Stiamo osservando una delle opere identitarie della Galleria Estense di Modena, uno dei capolavori per cui vale la pena visitare il nostro museo. Fu Francesco I duca di Modena l’intelligente committente, proprio quel Francesco I ritratto meravigliosamente da Bernini e da Velasquez.

Ammiriamo così un dipinto che è sempre rimasto nelle collezioni degli Este, ad eccezione di un breve trip napoleonico, in Francia, tra il 1796 e il 1815. Questa mirabile tela è stata studiata, tra gli altri da Pallucchini (1945, p. 138, n. 308) e da Salerno (1988, p. 242, n. 151), il quale fa cenno ad un inventario del 1692 (n. 94) che ne indica la presenza nel Palazzo Ducale di Sassuolo, come spiegato anche da Massimo Pirondini. Era incastonata in un ciclo che decorava la «Camera dei Sogni» nell’«appartamento stuccato». La tela fu infatti portata a Modena, nel cuore delle collezioni estensi, solo dopo che Francesco III nel 1745 ebbe venduto ad Augusto III di Sassonia cento capolavori della collezione estense (la cosiddetta «vendita di Dresda»), la maggior parte dei quali sono oggi conservati presso la Gemäldegalerie, appunto, di Dresda.

Le note tecniche, inevitabili, invitano ancora di più lo sguardo all’esplorazione visiva. Seguiamo perciò l’indicazione di Venere, suggerita dal gesto della mano destra della divinità, raffigurata nuda, appena coperta sulle gambe da un serico mantello. Cupido sta per lasciar partire la sua freccia verso il riguardante, che è così invitato a identificarsi nel committente dell’opera, Francesco I d’Este in persona. Il gioco dell’invenzione artistica lascia irrompere, nello spazio del dipinto, un Marte in armatura, che accentua il senso di apparizione improvvisa, in una sorta di inatteso colpo di scena.

Guercino dipinse questo capolavoro per il duca nel 1633, durante uno dei suoi soggiorni presso la corte di Modena. L’espressione serena di Cupido dimostra la consapevolezza del suo potere, quel potere secondo cui le sue frecce, come narrano le fonti letterarie, possono piegare persino l’impeto del dio della guerra.
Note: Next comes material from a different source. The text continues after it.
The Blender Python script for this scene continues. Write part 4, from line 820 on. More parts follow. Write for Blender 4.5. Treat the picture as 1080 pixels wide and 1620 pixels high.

E del resto la figura di Marte sembra esprimere preoccupazione per le conseguenze dei dardi d’amore, di cui anch’egli ha provato le conseguenze.

Il dipinto venne pagato a Guercino 126 scudi, dal guardarobiere ducale Cesare Cavazza, il 18 gennaio del 1634, come è registrato nel suo «Libro dei conti». La commissione da parte del duca Francesco I d’Este la si può dedurre anche dal simbolo dell’aquila estense, raffigurato con evidenza sulla faretra in primo piano a destra, su cui Venere appoggia la mano.

Nel 1770 Gian Filiberto Pagani segnala la tela come sovrapporta all’ingresso della sesta camera dell’appartamento ducale di Modena. L’opera è stilisticamente collocabile in quella che Mahon definisce «fase di transizione» dell’artista, che va dal 1623, dopo il ritorno da Roma, al 1634, quando il pittore si orienta sul linguaggio classico.
Ma ciò che per noi più affascina è la bellezza senza tempo che invita il pubblico a una sosta che ripaga pienamente lo spirito.